Monthly Archives: April 2020

Holy MacGuffin, Batman!

I can’t remember when I first heard Angus MacPhail’s word “MacGuffin”, a term for a plot-fungible object at the center of a story. In the early days of Hollywood, Pearl White called it the “weenie”. Cultures that strive for Capital-A Art might have given it a fancy name, like l’objet d’le coup (I made that up.) But lucky for us, Hitchcock popularized the term MacGuffin. I like it because “MacGuffin” is itself a placeholder (like “Whatshisname” or “Bugalugs”) and reflects the object’s anonymity.

The Wikipedia page on the word “MacGuffin” reveals some disagreement over whether the audience has to care about the MacGuffin. I think the distinction in the argument hinges on whether one is talking about the structure of the story or the ability of the story to grab the audience.

From the standpoint of structure, if a story stays the same whether everyone is chasing a box of diamonds or a bottle of super rocket fuel or a briefcase of Illudium Phosdex, I think you have a proper MacGuffin. You can swap the Maltese Falcon for the Burmese Lion and have the same story. Brigid O’Shoughnessey is still going over for it and Joel Cairo still smells of gardenia. That’s what I meant by the admittedly pompous term “plot-fungible”. On the other hand, you can’t swap the Maltese Falcon for the Eiffel Tower. That has to be a different story.

But from the standpoint of story telling–capturing the attention of the readers/viewers–I think the object does need to connect to the audience. If it doesn’t hook into their view of the world, they can’t identify with the characters pursuing it. Westerners can identify with Caspar Gutman waxing romantic about the Templars. We can imagine him drawn into Eastern romanticism about the first Dalai Lama, pursuing an alternate MacGuffin called the Lotus Of Tibet. But I don’t think we could put enough romanticism into Peter Minuit’s purchase of Manhattan Island for $24 to make anyone drool convincingly over the Bronx Rabbit. It just isn’t “the stuff that dreams are made of.”

My personal favorite MacGuffin is Illudium Phosdex, the shaving cream atom. It’s silly. It’s absurd. And we need it desperately because Earth’s supply is alarmingly low. Meg and I use the phrase all the time–“The refrigerator’s supply of coffee creamer is alarmingly low.” In my personal head-canon, the briefcase in Pulp Fiction contains Earth’s last 600 grams of Illudium Phosdex, which Marcellus Wallace needs to shave his head (as indicated by the band-aid).

My second favorite MacGuffin is the plaid bag in What’s Up Doc? The way I look at it, there are two MacGuffins (the diamonds and the secret documents with conflict) and two non-MacGuffins (the rocks and the clothes without conflict), but since all four are packaged in identical plaid bags, the bags become ober-MacGuffins that drive the hijinks.

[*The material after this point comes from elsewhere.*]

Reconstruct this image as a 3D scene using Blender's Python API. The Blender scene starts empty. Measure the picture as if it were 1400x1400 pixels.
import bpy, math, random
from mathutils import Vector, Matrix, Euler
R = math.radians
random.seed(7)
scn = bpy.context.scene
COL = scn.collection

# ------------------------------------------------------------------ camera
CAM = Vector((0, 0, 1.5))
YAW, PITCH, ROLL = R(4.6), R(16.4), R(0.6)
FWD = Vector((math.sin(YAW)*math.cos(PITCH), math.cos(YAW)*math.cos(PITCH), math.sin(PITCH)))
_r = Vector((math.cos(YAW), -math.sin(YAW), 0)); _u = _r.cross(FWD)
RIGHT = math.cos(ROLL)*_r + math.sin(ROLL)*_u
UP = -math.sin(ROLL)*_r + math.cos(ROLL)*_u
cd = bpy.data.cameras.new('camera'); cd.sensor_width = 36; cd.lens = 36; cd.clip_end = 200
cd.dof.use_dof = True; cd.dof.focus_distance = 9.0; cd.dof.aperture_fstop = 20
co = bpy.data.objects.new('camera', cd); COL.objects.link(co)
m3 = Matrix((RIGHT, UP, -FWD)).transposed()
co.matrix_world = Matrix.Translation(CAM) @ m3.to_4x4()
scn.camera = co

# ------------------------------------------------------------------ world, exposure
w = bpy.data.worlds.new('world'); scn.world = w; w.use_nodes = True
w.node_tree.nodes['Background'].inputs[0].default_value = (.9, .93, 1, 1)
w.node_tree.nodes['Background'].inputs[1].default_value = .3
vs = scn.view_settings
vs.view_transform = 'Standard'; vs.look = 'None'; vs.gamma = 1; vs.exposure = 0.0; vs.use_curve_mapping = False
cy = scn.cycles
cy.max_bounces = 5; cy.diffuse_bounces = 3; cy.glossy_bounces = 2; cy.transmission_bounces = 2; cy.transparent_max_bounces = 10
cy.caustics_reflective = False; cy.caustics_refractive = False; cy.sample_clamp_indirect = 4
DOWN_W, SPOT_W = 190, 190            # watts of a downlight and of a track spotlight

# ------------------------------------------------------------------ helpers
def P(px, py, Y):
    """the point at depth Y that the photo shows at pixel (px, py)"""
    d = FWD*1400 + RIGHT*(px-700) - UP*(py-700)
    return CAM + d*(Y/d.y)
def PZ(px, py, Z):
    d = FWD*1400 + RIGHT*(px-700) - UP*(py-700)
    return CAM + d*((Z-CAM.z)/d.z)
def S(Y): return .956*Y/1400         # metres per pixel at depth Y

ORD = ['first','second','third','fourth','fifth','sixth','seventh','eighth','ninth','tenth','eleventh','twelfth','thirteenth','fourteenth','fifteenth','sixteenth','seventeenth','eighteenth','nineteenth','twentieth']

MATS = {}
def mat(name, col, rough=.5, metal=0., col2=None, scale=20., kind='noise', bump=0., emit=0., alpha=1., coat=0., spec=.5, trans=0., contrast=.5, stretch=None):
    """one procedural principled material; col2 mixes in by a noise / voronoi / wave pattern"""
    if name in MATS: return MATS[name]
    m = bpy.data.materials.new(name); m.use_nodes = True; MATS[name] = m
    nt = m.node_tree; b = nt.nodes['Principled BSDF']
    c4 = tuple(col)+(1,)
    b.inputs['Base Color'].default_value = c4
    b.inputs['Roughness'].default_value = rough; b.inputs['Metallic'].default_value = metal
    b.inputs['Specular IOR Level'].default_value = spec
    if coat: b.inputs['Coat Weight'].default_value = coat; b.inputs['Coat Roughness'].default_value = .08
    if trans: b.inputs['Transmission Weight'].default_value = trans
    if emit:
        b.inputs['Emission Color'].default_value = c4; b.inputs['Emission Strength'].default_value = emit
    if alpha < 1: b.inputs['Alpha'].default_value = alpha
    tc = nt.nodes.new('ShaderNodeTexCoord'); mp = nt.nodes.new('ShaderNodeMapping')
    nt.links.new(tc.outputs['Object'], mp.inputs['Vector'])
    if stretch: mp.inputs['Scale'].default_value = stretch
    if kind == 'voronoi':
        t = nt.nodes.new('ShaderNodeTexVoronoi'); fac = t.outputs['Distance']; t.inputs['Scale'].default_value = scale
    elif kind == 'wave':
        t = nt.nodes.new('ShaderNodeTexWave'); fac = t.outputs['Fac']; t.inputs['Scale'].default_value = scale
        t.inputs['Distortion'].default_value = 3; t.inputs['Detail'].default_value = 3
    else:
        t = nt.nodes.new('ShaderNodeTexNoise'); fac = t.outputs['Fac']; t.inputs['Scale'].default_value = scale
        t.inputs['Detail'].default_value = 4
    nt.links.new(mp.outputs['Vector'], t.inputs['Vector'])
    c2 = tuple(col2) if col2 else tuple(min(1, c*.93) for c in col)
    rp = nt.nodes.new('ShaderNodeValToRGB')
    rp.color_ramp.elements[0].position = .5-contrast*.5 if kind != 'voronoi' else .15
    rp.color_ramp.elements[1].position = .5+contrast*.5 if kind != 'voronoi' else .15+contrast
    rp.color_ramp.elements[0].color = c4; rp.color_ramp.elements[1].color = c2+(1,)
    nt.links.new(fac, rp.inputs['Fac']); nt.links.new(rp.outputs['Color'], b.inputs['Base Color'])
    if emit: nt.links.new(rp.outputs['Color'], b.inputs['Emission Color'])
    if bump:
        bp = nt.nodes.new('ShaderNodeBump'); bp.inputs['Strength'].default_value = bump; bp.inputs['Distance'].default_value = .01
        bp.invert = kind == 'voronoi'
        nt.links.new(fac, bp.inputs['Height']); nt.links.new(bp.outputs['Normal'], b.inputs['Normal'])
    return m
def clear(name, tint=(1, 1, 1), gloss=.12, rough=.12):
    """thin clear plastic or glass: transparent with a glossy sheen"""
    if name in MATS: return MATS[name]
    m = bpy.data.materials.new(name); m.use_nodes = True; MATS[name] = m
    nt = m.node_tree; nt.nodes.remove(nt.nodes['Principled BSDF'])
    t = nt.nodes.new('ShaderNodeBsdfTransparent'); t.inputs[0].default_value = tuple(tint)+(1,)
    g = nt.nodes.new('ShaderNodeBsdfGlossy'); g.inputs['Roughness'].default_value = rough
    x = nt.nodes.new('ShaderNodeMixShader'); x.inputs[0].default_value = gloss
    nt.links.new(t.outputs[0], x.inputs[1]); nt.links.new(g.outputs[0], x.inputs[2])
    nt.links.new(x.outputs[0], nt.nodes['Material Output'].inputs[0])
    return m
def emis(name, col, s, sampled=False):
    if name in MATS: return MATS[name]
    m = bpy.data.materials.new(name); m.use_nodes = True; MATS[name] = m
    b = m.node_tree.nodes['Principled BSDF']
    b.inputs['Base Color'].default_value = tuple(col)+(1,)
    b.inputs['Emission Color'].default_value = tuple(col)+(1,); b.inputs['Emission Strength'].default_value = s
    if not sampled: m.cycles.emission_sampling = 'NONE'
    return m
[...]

Several articles on MacGuffins cite Rosebud in Citizen Kane as an example, but I disagree. Yes, Rosebud is fungible–it could have been anything from [that-period-in-his-life]. But Rosebud isn’t involved the plot. It doesn’t motivate any central characters. It’s irrelevant for all but a few seconds of the film. Rosebud is a contrived mystery that brackets the biopic and provides an emotional punch. Without Rosebud, the final moment of the story is boring: “…and the old shit died. The End.” Rosebud is an artistic flourish, not a MacGuffin.

My least favorite MacGuffin is unobtainium. Even the people grinding out cheap weekly serials in the 1930’s came up with better names. The name doesn’t even work, because they’re actually obtaining it. They would have done better to call it “maguffium”. “Why is it called that?” “We don’t know. Does it matter?” Then at least they could have gotten a couple of points for a decent in-joke and a pun.